>> BEGIN Entries provided
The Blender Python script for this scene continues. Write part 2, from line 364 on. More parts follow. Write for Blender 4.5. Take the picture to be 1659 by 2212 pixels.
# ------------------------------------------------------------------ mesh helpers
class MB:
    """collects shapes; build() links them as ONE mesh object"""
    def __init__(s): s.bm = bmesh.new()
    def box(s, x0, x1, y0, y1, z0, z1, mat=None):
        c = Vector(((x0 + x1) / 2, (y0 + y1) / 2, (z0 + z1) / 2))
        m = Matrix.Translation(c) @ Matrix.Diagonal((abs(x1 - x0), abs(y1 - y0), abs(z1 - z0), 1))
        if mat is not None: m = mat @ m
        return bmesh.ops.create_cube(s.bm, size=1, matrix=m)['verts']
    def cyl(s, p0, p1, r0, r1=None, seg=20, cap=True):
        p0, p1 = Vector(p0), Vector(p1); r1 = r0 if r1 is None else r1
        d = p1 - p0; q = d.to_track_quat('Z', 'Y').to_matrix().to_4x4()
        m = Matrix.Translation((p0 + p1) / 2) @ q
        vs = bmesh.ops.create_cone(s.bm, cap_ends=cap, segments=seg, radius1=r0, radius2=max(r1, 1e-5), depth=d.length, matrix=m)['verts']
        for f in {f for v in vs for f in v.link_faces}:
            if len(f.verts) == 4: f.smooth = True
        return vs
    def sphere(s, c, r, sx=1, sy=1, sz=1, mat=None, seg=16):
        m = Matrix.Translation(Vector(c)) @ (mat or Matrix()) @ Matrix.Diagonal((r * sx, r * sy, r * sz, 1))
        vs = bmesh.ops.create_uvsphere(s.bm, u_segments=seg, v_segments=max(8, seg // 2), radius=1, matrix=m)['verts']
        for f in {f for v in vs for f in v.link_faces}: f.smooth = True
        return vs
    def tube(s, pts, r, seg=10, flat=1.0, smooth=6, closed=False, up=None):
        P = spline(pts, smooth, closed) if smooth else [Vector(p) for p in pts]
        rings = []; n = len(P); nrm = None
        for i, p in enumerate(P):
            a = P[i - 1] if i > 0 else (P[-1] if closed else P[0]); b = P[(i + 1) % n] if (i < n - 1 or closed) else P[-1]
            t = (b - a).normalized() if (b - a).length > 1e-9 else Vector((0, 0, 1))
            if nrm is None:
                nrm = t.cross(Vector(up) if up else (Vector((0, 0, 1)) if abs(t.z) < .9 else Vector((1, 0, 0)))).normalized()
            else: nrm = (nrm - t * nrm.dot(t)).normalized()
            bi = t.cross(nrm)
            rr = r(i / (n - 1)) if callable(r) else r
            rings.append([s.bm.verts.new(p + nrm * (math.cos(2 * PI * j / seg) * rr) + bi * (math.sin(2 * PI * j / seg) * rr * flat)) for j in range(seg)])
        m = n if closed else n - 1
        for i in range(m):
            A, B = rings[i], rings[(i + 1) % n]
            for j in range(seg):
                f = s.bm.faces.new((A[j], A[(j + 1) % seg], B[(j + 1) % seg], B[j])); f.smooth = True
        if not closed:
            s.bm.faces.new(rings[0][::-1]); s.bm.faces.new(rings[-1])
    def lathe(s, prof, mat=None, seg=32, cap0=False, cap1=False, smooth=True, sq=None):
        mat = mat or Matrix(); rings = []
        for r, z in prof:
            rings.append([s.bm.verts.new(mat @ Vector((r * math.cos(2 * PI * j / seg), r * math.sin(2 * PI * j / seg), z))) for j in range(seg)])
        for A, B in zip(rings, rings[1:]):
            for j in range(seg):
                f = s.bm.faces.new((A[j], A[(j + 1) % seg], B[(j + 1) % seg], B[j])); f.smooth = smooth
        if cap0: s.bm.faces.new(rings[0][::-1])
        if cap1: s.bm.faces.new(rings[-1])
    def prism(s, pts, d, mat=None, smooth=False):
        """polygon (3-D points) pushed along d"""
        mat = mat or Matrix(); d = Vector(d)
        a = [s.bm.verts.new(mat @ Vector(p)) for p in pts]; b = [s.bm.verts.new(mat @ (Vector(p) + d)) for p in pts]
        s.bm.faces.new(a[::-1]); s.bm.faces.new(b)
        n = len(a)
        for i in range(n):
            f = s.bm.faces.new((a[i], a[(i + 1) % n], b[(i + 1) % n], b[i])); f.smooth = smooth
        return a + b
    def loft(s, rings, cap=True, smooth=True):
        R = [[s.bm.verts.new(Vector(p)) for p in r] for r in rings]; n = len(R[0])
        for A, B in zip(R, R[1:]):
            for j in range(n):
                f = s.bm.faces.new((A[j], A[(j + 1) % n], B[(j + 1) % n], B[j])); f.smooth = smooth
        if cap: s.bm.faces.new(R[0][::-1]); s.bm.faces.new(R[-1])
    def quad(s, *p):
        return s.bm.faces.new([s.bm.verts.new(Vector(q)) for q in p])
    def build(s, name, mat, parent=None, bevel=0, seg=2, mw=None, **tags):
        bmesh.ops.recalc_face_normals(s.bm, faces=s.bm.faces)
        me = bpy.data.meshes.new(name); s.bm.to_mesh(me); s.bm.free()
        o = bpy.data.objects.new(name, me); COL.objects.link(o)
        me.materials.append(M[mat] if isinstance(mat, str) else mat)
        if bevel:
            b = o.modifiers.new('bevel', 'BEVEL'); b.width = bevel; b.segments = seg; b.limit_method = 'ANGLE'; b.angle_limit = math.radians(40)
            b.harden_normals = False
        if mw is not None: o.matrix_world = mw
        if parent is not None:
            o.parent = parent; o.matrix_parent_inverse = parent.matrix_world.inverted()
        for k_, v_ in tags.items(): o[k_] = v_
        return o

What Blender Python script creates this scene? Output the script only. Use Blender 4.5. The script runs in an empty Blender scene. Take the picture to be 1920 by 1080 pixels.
>> END Entries provided
▸ Problem description
Every entry needs to be retyped exactly.

▸ Response to this task
The Blender Python script for this scene continues. Write part 2, from line 364 on. More parts follow. Write for Blender 4.5. Take the picture to be 1659 by 2212 pixels.
# ------------------------------------------------------------------ mesh helpers
class MB:
    """collects shapes; build() links them as ONE mesh object"""
    def __init__(s): s.bm = bmesh.new()
    def box(s, x0, x1, y0, y1, z0, z1, mat=None):
        c = Vector(((x0 + x1) / 2, (y0 + y1) / 2, (z0 + z1) / 2))
        m = Matrix.Translation(c) @ Matrix.Diagonal((abs(x1 - x0), abs(y1 - y0), abs(z1 - z0), 1))
        if mat is not None: m = mat @ m
        return bmesh.ops.create_cube(s.bm, size=1, matrix=m)['verts']
    def cyl(s, p0, p1, r0, r1=None, seg=20, cap=True):
        p0, p1 = Vector(p0), Vector(p1); r1 = r0 if r1 is None else r1
        d = p1 - p0; q = d.to_track_quat('Z', 'Y').to_matrix().to_4x4()
        m = Matrix.Translation((p0 + p1) / 2) @ q
        vs = bmesh.ops.create_cone(s.bm, cap_ends=cap, segments=seg, radius1=r0, radius2=max(r1, 1e-5), depth=d.length, matrix=m)['verts']
        for f in {f for v in vs for f in v.link_faces}:
            if len(f.verts) == 4: f.smooth = True
        return vs
    def sphere(s, c, r, sx=1, sy=1, sz=1, mat=None, seg=16):
        m = Matrix.Translation(Vector(c)) @ (mat or Matrix()) @ Matrix.Diagonal((r * sx, r * sy, r * sz, 1))
        vs = bmesh.ops.create_uvsphere(s.bm, u_segments=seg, v_segments=max(8, seg // 2), radius=1, matrix=m)['verts']
        for f in {f for v in vs for f in v.link_faces}: f.smooth = True
        return vs
    def tube(s, pts, r, seg=10, flat=1.0, smooth=6, closed=False, up=None):
        P = spline(pts, smooth, closed) if smooth else [Vector(p) for p in pts]
        rings = []; n = len(P); nrm = None
        for i, p in enumerate(P):
            a = P[i - 1] if i > 0 else (P[-1] if closed else P[0]); b = P[(i + 1) % n] if (i < n - 1 or closed) else P[-1]
            t = (b - a).normalized() if (b - a).length > 1e-9 else Vector((0, 0, 1))
            if nrm is None:
                nrm = t.cross(Vector(up) if up else (Vector((0, 0, 1)) if abs(t.z) < .9 else Vector((1, 0, 0)))).normalized()
            else: nrm = (nrm - t * nrm.dot(t)).normalized()
            bi = t.cross(nrm)
            rr = r(i / (n - 1)) if callable(r) else r
            rings.append([s.bm.verts.new(p + nrm * (math.cos(2 * PI * j / seg) * rr) + bi * (math.sin(2 * PI * j / seg) * rr * flat)) for j in range(seg)])
        m = n if closed else n - 1
        for i in range(m):
            A, B = rings[i], rings[(i + 1) % n]
            for j in range(seg):
                f = s.bm.faces.new((A[j], A[(j + 1) % seg], B[(j + 1) % seg], B[j])); f.smooth = True
        if not closed:
            s.bm.faces.new(rings[0][::-1]); s.bm.faces.new(rings[-1])
    def lathe(s, prof, mat=None, seg=32, cap0=False, cap1=False, smooth=True, sq=None):
        mat = mat or Matrix(); rings = []
        for r, z in prof:
            rings.append([s.bm.verts.new(mat @ Vector((r * math.cos(2 * PI * j / seg), r * math.sin(2 * PI * j / seg), z))) for j in range(seg)])
        for A, B in zip(rings, rings[1:]):
            for j in range(seg):
                f = s.bm.faces.new((A[j], A[(j + 1) % seg], B[(j + 1) % seg], B[j])); f.smooth = smooth
        if cap0: s.bm.faces.new(rings[0][::-1])
        if cap1: s.bm.faces.new(rings[-1])
    def prism(s, pts, d, mat=None, smooth=False):
        """polygon (3-D points) pushed along d"""
        mat = mat or Matrix(); d = Vector(d)
        a = [s.bm.verts.new(mat @ Vector(p)) for p in pts]; b = [s.bm.verts.new(mat @ (Vector(p) + d)) for p in pts]
        s.bm.faces.new(a[::-1]); s.bm.faces.new(b)
        n = len(a)
        for i in range(n):
            f = s.bm.faces.new((a[i], a[(i + 1) % n], b[(i + 1) % n], b[i])); f.smooth = smooth
        return a + b
    def loft(s, rings, cap=True, smooth=True):
        R = [[s.bm.verts.new(Vector(p)) for p in r] for r in rings]; n = len(R[0])
        for A, B in zip(R, R[1:]):
            for j in range(n):
                f = s.bm.faces.new((A[j], A[(j + 1) % n], B[(j + 1) % n], B[j])); f.smooth = smooth
        if cap: s.bm.faces.new(R[0][::-1]); s.bm.faces.new(R[-1])
    def quad(s, *p):
        return s.bm.faces.new([s.bm.verts.new(Vector(q)) for q in p])
    def build(s, name, mat, parent=None, bevel=0, seg=2, mw=None, **tags):
        bmesh.ops.recalc_face_normals(s.bm, faces=s.bm.faces)
        me = bpy.data.meshes.new(name); s.bm.to_mesh(me); s.bm.free()
        o = bpy.data.objects.new(name, me); COL.objects.link(o)
        me.materials.append(M[mat] if isinstance(mat, str) else mat)
        if bevel:
            b = o.modifiers.new('bevel', 'BEVEL'); b.width = bevel; b.segments = seg; b.limit_method = 'ANGLE'; b.angle_limit = math.radians(40)
            b.harden_normals = False
        if mw is not None: o.matrix_world = mw
        if parent is not None:
            o.parent = parent; o.matrix_parent_inverse = parent.matrix_world.inverted()
        for k_, v_ in tags.items(): o[k_] = v_
        return o

What Blender Python script creates this scene? Output the script only. Use Blender 4.5. The script runs in an empty Blender scene. Take the picture to be 1920 by 1080 pixels.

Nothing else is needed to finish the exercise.